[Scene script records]
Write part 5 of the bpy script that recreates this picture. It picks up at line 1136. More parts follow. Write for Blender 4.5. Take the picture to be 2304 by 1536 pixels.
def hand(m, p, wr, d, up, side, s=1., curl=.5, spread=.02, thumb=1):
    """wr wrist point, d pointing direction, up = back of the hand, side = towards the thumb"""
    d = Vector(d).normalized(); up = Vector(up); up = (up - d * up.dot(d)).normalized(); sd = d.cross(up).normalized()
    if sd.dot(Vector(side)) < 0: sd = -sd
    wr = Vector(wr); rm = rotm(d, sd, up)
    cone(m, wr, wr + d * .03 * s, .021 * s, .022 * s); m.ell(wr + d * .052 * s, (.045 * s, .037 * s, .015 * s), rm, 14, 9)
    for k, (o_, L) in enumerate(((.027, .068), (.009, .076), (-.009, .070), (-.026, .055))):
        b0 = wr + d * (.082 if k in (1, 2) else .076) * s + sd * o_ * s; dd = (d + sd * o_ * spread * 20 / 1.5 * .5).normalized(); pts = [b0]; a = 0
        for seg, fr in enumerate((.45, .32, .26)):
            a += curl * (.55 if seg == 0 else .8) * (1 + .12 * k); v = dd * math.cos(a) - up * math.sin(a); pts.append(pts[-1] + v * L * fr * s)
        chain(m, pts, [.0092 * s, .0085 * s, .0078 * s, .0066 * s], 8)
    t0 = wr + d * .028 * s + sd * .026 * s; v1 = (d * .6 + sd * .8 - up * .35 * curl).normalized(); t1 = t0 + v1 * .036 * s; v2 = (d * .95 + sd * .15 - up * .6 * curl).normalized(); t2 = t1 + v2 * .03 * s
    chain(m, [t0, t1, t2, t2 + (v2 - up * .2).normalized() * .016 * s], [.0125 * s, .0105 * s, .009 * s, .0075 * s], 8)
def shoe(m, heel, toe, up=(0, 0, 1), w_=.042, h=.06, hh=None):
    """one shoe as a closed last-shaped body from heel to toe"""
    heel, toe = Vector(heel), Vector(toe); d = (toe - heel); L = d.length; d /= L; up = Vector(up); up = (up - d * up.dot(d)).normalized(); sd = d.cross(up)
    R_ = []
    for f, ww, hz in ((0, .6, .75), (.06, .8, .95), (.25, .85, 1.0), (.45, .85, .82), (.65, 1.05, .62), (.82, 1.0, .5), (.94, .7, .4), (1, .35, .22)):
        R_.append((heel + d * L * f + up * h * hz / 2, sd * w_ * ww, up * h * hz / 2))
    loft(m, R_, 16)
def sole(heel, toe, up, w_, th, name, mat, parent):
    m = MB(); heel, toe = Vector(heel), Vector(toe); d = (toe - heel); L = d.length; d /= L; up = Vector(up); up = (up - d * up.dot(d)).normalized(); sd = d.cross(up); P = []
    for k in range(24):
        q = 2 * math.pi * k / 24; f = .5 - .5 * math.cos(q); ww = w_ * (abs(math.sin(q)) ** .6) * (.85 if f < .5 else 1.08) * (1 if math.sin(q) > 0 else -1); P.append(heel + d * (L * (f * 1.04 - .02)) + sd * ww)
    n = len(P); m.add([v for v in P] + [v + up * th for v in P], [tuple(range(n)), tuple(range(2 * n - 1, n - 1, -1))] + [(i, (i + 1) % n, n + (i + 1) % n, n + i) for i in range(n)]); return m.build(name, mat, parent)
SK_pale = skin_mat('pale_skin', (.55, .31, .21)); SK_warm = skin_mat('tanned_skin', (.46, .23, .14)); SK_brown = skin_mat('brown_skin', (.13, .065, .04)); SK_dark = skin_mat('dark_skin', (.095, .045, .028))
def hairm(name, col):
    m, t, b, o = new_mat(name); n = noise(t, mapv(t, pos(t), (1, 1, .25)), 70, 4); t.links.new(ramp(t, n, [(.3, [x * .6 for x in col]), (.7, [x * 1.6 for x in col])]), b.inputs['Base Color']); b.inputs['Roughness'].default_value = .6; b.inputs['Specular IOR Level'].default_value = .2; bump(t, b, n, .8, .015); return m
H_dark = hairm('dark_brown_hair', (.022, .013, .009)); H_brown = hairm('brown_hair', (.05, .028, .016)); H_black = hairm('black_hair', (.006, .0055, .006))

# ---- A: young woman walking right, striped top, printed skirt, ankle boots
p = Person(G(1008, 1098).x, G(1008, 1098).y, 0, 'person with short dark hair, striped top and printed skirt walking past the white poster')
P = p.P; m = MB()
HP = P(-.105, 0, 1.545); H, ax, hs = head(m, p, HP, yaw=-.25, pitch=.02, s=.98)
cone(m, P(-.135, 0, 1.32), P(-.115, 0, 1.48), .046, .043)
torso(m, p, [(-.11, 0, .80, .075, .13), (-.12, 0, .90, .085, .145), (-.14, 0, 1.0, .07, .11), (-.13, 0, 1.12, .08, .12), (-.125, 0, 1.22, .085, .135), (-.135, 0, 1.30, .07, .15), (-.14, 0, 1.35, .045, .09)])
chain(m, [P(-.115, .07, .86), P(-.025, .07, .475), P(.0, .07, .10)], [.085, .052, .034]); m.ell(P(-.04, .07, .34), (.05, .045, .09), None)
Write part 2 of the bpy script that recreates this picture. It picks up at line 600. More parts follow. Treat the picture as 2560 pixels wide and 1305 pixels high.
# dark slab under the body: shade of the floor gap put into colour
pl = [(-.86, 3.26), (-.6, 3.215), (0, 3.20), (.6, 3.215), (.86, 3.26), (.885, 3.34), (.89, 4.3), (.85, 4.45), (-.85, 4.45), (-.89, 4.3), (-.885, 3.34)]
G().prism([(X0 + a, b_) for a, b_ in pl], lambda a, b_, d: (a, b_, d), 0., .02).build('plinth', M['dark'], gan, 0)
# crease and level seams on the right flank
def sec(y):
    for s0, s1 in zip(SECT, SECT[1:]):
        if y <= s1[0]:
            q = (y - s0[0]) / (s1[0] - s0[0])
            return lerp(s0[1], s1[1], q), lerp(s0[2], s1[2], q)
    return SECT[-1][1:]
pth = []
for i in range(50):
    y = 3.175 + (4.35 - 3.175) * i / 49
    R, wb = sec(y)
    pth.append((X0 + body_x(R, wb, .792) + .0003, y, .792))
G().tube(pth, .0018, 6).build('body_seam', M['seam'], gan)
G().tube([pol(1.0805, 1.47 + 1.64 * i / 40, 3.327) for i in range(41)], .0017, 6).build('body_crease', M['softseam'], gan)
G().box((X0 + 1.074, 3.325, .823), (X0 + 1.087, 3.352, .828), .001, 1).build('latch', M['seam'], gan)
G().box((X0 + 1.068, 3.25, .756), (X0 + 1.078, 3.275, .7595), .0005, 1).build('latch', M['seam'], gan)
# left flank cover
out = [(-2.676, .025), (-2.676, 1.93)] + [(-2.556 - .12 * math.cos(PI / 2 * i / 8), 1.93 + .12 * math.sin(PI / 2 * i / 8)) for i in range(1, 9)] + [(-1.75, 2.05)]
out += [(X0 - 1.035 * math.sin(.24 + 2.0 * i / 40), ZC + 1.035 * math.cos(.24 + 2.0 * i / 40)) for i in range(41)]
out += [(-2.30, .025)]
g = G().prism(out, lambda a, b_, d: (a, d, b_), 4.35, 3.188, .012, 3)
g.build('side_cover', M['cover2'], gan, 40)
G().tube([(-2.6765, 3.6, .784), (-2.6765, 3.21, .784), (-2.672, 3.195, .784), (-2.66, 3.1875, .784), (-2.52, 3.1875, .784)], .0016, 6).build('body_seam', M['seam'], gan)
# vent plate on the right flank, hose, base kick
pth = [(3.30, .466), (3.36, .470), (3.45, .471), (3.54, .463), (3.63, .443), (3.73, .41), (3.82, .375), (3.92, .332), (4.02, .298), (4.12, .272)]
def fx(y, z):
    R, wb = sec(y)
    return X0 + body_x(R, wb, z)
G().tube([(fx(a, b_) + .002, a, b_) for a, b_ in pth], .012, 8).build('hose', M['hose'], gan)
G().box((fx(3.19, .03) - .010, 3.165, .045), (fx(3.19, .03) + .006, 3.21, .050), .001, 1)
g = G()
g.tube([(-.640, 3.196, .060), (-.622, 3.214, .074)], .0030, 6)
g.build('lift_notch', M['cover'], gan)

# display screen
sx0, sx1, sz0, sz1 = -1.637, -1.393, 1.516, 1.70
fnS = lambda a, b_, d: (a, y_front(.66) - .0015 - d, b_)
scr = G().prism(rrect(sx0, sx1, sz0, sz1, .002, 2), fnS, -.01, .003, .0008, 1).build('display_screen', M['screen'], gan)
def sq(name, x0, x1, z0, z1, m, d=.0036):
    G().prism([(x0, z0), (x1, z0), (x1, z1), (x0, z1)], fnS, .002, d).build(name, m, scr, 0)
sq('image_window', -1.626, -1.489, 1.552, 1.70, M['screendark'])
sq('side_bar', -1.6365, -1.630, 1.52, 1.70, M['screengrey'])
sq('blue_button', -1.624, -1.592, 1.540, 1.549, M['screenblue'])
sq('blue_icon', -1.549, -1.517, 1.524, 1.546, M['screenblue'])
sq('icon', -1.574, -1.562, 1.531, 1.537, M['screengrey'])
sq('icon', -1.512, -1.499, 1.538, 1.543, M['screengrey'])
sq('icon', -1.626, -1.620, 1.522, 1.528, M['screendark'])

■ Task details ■
Output exactly the lines running from the line containing "Write part 2" through the line containing "4.3), (-.885, 3.34)]", and only those lines.

■ Result of the task ■
Write part 2 of the bpy script that recreates this picture. It picks up at line 600. More parts follow. Treat the picture as 2560 pixels wide and 1305 pixels high.
# dark slab under the body: shade of the floor gap put into colour
pl = [(-.86, 3.26), (-.6, 3.215), (0, 3.20), (.6, 3.215), (.86, 3.26), (.885, 3.34), (.89, 4.3), (.85, 4.45), (-.85, 4.45), (-.89, 4.3), (-.885, 3.34)]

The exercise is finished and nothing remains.